A society scarred by runaway inequality will divide in to two very unequal sectors.
For the super-rich, the world of for-hire private services will cater to their every need. They live on patrolled estates, commute by helicopter, travel by private jet, educate their children in elite private schools, receive high quality private health care, and be treated differentially by politicians as well as the criminal justice system. They are hermetically sealed from homelessness and crime. Student debt is a non-issue except as a financial market to exploit. Poverty and fair taxes are far, far away from their day to day realities.
When your are the richest of the rich, America looks damn good. Your employees and servants fawn over your. Politicians and the media flock to be in your presence. You have the keys to the economic castle. You are the economic castle. You are the creator of wealth, the maker of jobs, the winner of the toughest competition on Earth. You feel you are only getting what you richly deserve.

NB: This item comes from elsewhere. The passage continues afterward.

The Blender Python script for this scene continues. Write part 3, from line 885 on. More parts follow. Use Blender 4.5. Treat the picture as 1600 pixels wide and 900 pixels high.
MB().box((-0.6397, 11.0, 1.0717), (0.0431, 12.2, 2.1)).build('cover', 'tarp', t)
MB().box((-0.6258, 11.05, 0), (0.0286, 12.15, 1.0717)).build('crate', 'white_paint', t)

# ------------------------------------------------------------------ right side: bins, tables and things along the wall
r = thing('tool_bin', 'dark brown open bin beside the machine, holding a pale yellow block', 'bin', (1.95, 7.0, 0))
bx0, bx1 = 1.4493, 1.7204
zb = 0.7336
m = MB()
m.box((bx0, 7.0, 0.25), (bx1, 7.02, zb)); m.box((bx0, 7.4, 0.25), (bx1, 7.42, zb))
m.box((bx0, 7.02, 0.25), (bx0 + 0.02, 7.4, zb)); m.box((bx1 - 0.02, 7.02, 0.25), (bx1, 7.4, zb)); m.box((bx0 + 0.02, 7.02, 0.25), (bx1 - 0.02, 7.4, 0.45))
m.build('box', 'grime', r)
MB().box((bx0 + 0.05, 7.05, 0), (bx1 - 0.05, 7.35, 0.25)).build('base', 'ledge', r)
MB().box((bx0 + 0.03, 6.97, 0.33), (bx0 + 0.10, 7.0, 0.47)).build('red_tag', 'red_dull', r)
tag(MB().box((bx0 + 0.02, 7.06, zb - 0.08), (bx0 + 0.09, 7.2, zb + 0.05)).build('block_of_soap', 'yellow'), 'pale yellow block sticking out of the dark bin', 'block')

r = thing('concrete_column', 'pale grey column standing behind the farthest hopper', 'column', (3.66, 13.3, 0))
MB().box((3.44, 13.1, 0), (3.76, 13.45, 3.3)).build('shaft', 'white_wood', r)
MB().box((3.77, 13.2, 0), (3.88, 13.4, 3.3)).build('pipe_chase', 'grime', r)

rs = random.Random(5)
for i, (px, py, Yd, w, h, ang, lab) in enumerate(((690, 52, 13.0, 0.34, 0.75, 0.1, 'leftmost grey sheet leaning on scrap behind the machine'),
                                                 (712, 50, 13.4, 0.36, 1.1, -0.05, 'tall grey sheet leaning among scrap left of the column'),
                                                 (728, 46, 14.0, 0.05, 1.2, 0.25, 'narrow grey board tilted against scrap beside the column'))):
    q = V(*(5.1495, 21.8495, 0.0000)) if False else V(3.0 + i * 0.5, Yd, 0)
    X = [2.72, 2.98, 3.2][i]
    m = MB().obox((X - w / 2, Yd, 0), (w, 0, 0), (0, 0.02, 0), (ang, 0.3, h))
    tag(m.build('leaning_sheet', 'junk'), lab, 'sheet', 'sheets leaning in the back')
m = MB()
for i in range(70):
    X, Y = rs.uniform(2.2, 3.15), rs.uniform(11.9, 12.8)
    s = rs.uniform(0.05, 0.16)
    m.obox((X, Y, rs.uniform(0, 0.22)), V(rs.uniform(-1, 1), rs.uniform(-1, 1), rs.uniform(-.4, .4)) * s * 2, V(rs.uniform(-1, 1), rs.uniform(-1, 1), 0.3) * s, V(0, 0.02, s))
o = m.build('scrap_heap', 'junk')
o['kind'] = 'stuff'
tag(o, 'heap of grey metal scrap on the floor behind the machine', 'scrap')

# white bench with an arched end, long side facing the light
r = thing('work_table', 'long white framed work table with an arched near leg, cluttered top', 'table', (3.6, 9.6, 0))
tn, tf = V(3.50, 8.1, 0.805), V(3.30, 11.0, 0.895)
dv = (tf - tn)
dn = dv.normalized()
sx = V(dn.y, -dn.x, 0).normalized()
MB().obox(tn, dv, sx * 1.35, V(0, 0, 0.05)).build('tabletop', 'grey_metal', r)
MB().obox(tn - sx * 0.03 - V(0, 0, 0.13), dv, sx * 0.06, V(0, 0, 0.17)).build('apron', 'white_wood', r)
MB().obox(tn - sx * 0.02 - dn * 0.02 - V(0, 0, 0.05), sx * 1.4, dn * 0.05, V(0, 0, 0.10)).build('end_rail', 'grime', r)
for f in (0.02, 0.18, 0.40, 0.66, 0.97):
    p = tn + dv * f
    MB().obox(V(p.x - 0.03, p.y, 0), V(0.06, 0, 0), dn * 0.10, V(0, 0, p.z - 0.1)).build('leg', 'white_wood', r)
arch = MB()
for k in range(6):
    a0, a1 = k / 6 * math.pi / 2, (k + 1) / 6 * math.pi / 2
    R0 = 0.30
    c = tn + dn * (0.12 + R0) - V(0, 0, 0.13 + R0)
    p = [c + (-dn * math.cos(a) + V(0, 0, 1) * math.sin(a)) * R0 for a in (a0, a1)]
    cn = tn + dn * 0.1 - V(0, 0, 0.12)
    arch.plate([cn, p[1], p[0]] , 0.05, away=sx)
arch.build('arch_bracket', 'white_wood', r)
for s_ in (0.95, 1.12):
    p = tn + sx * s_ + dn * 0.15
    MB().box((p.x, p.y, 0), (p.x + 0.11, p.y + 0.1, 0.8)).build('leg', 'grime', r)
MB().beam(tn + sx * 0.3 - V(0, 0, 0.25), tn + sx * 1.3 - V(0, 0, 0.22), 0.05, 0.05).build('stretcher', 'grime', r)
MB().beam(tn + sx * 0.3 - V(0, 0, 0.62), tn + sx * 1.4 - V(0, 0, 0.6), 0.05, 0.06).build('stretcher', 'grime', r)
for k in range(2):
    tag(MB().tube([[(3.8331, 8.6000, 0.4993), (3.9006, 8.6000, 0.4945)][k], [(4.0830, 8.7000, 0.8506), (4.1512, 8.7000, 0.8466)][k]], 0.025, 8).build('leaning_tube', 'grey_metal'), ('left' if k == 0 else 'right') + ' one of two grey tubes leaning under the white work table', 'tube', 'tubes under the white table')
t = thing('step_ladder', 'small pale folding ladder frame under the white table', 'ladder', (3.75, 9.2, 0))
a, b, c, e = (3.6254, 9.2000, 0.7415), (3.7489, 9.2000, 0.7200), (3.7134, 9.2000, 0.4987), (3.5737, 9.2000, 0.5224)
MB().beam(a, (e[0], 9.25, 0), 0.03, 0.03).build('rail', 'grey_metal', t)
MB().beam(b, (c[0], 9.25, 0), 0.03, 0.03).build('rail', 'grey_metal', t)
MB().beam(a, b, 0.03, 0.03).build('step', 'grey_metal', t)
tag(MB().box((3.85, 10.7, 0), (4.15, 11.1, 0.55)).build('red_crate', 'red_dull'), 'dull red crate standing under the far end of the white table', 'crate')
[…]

Meanwhile the rest of us need and rely on our public spaces, our public services, and our public facilities. We use the schools and the roads. We need a vibrant public sector, but that too is slipping away. In fact, the more inequality rises, the more difficult it becomes to support a public sector, as the super rich and wealthy corporations do all they can to avoid paying their fair share.
We can see this most clearly by the decline of public sector employment. This job loss makes the delivery of every public service more difficult. It means longer lines, larger class size and fewer infrastructure repairs. This is especially pronounced since the Wall Street-created crash.